Authors have been invited to submit content to Knol, Google's own wiki, seven month after the company first said that it was going to set up a rival to Wikipedia.

However, although the concept is quite similar to that used by Wikipedia, Google said it is not looking to compete harshly with the established site. Google said it is focusing on highlighting the authors who submit articles to the site. Each 'Knol' (which means a unit of knowledge) will have a single author or group of authors whose name(s) will appear with their contributions, Google noted in a blog post.

"The web contains vast amounts of information, but not everything worth knowing is on the web," Google said. "An enormous amount of information resides in people's heads: millions of people know useful things and billions more could benefit from that knowledge. Knol will encourage these people to contribute their knowledge online and make it accessible to everyone."

Knol will include a new concept that Google is calling "moderated collaboration" where any reader can make suggested edits to a knol, which the author can choose to accept, reject or modify for inclusion on the site, Google said.

Knol also includes various community tools to allow users to submit comments, ratings or write a review of Knol. Mashable blogger Adam Ostrow said that because Knol allows authors to insert AdSense ads on their knols and earn money based on clicks "this sounds a lot less like the community collaborating on authoritative articles (Wikipedia) and a lot more like a potential land grab to create content for keywords."

However, he acknowledged that offering the ability for anyone to comment or review an article raises or lowers the authority of that article and should keep "would-be opportunists" at bay.

"In giving a single author control over each Knol and its edits, it's hard to imagine the service will be as authoritative as Wikipedia (which, many would argue has its own biases)," Ostrow added. "Meanwhile, Knol could still be a huge traffic generator for Google and steal visitors from Wikipedia if it's integrated in search results - something Google has not been shy about doing with other properties like YouTube."

Danny Sullivan, a blogger at Search Engine Land, added that the best way to describe Knol is Wikipedia with moderation. "The collaborative advantage to Wikipedia is also its disadvantage," Sullivan noted.
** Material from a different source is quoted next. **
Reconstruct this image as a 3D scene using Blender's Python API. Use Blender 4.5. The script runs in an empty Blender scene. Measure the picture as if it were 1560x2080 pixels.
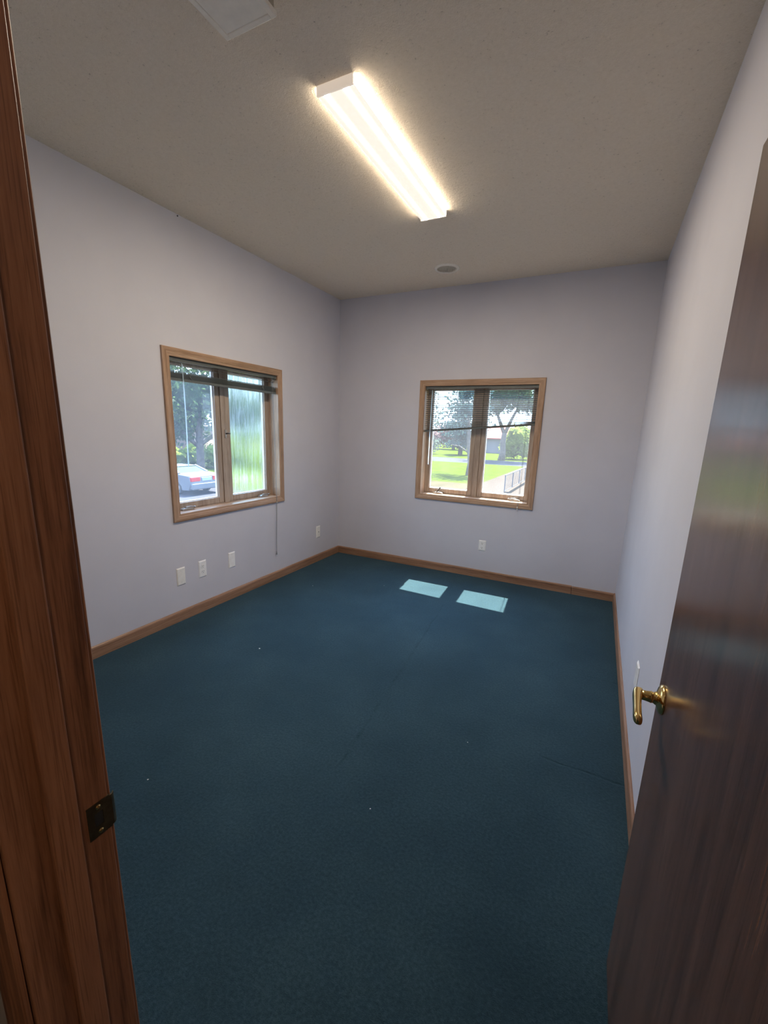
import bpy, bmesh, math, random
from mathutils import Vector, Matrix, noise

sc = bpy.context.scene
COL = sc.collection
PI = math.pi

# ------------------------------------------------------------------ camera
CAM = (2.69570698, -4.22696751, 1.46768957)
RX = ((0.89383171, 0.44729421, 0.03150813),
      (0.12440381, -0.17986066, -0.97579395),
      (-0.43079991, 0.87611531, -0.21641026))
cd = bpy.data.cameras.new('camera')
cam = bpy.data.objects.new('camera', cd)
COL.objects.link(cam)
m = Matrix.Identity(4)
for i in range(3):
    m[i][0] = RX[0][i]
    m[i][1] = -RX[1][i]
    m[i][2] = -RX[2][i]
    m[i][3] = CAM[i]
cam.matrix_world = m
cd.sensor_fit = 'HORIZONTAL'
cd.sensor_width = 36.0
cd.lens = 862.7476 / 1560 * 36.0
cd.shift_x = (780 - 780.92) / 1560
cd.shift_y = (1064.81 - 1040) / 1560
cd.clip_start = 0.02
cd.clip_end = 600
sc.camera = cam

# ------------------------------------------------------------------ view, world, sun
sc.view_settings.view_transform = 'Standard'
sc.view_settings.look = 'None'
sc.view_settings.gamma = 1.0
sc.view_settings.use_curve_mapping = False
sc.view_settings.exposure = 0.80
SUN_DIR = Vector((0.036, -0.527, -1.0)).normalized()      # direction the light travels
SUN_E = 39.0
SKY = 3.9
GLOW = 17.0         # brighter sky around the sun
HALL_FILL = 26.0
TUBE = 150.0
SIDE = 9.0

w = bpy.data.worlds.new('sky')
sc.world = w
w.use_nodes = True
nt = w.node_tree
nt.nodes.clear()
out = nt.nodes.new('ShaderNodeOutputWorld')
bg = nt.nodes.new('ShaderNodeBackground')
tc = nt.nodes.new('ShaderNodeTexCoord')
sp = nt.nodes.new('ShaderNodeSeparateXYZ')
cr = nt.nodes.new('ShaderNodeValToRGB')
nt.links.new(tc.outputs['Generated'], sp.inputs[0])
nt.links.new(sp.outputs['Z'], cr.inputs[0])
e = cr.color_ramp.elements
e[0].position = 0.0
e[0].color = (0.66, 0.88, 1.20, 1)
e[1].position = 0.75
e[1].color = (0.36, 0.60, 1.10, 1)
dt = nt.nodes.new('ShaderNodeVectorMath')
dt.operation = 'DOT_PRODUCT'
nt.links.new(tc.outputs['Generated'], dt.inputs[0])
dt.inputs[1].default_value = tuple(-SUN_DIR)
ma = nt.nodes.new('ShaderNodeMath')
ma.operation = 'MAXIMUM'
ma.inputs[1].default_value = 0.0
nt.links.new(dt.outputs['Value'], ma.inputs[0])
mp = nt.nodes.new('ShaderNodeMath')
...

"Since anyone can contribute, some introduce factual errors or overtly vandalise articles. It's one reason that Wikipedia is considering moderation."

However, Sullivan added that he is concerned that hosting Knol content will set up inherent conflicts that will start to erode trust users have in Google.

"By hosting this content, it plays too much in the content owner space when its core business is supposed to be driving traffic outbound to others," Sullivan noted. "I can see the value in Knol's toolset and the potential it might offer to help collect further knowledge. So I'll give Knol the benefit of the doubt - that it will perhaps occupy a space not being filled, rather than push others aside."